Le Hirak devra se doter de sa propre feuille de route, unitaire et démocratique. La date du 22 février, premier anniversaire du Hirak, est une opportunité pour nous pour écrire cette nouvelle page. Cette révolution héroïque doit être inscrite dans notre histoire, d’où notre appel à élaborer la déclaration du 22 février, qui devra être le prolongement de celle du 1er novembre et de la Plate-forme de la Soummam. Cette 2e année (du Hirak) devra être celle de l’organisation et des conquêtes politiques, nous avons le rapport de force dans la rue, nous devons le traduire en rapport de force politique à même d’imposer des négociations pour le changement effectif du système via une transition démocratique et pacifique.

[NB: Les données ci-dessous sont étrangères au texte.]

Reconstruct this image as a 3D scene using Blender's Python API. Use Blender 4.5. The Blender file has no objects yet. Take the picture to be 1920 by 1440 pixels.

 Quel est l’objectif du Collectif de la société civile ?

L’Algérie d’aujourd’hui a besoin d’un nouveau pacte politique : en 1956, on était face au colonialisme, maintenant nous sommes face à nous-mêmes, entre nous, nous devons acter cette révolution, planter un nouveau jalon qui devra permettre d’aller vers l’Algérie de demain, celle du vivre-ensemble dans la diversité, l’égalité et la non-discrimination. Ce consensus que le peuple a construit dès le 22 février dans la rue lors des marches devra être traduit par un consensus politique dans le cadre de la Conférence nationale unitaire de toutes les forces du changement en phase avec le Hirak, un projet sur lequel nous travaillons au collectif de la société civile pour une transition démocratique et pacifique depuis le 27 avril. Il fait son chemin doucement.

Cette conférence sera aussi l’espace pour formaliser ce nouveau contrat, cette feuille de route vers la nouvelle république authentique, démocratique sociale et civile.